Your objective – Everything from the first line to the line containing "scene=bpy.context.scene" is to be repeated exactly; nothing past it.
______________________________
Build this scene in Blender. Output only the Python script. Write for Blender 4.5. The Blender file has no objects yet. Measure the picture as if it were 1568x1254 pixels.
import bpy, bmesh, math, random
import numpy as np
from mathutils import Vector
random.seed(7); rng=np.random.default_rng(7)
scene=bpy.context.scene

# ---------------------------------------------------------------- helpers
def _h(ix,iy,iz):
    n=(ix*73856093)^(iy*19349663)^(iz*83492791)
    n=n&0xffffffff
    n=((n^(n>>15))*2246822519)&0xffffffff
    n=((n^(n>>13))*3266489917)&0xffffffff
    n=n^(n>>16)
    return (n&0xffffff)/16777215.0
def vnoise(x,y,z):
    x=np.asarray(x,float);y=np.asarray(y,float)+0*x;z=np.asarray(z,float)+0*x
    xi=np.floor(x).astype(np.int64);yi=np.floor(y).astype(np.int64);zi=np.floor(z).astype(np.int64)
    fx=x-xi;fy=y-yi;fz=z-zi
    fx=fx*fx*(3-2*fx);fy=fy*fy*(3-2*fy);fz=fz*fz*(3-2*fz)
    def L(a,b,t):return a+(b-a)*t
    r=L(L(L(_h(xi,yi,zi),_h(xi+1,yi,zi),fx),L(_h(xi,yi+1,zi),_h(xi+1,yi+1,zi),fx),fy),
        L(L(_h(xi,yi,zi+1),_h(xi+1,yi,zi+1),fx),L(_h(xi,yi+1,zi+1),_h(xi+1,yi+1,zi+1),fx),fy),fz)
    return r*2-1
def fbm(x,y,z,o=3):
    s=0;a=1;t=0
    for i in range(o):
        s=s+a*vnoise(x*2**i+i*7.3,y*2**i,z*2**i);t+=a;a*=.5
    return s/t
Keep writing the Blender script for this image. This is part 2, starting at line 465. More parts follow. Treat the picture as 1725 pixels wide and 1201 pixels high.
______________________________
Solution to the problem –
Build this scene in Blender. Output only the Python script. Write for Blender 4.5. The Blender file has no objects yet. Measure the picture as if it were 1568x1254 pixels.
import bpy, bmesh, math, random
import numpy as np
from mathutils import Vector
random.seed(7); rng=np.random.default_rng(7)
scene=bpy.context.scene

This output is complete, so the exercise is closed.